I've found a solution to that problem. By using Strobe Media Playback's JavaScript API, a client can calculate the drift and reconnect when the drift is too large. You can freely use this example.

I've been comparing the performance of Strobe Media Player (flash) and VLC on OS X. With Strobe there is very little delay from the live stream, maybe half a second. With VLC the delay is more like 3 seconds. My guess is that this may be due to the Flash player using optimised GPU h264 decoding while VLC doesn't. Might this be correct? My objective is to find libraries that have minimal delay that can be used to build OS X and iOS apps (VLCKit unsurprisingly has the same delays as VLC on both OS X and iOS).

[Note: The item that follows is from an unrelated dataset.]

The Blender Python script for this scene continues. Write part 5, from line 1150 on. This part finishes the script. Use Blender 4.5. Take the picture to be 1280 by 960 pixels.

The server sends audio/video immediately, but the client has to buffer the data to play smoothly without pausing. The latency largely depends on the buffer size of the client. Strobe Media Playback aggressively optimizes its buffer size to reduce latency. I think GPU decoding doesn't affect latency greatly unless CPU usage is high.

However, if you are going to submit your iOS app that plays live stream over cellular network, generally you have to use HTTP Live Streaming (see Requirements for Apps for details).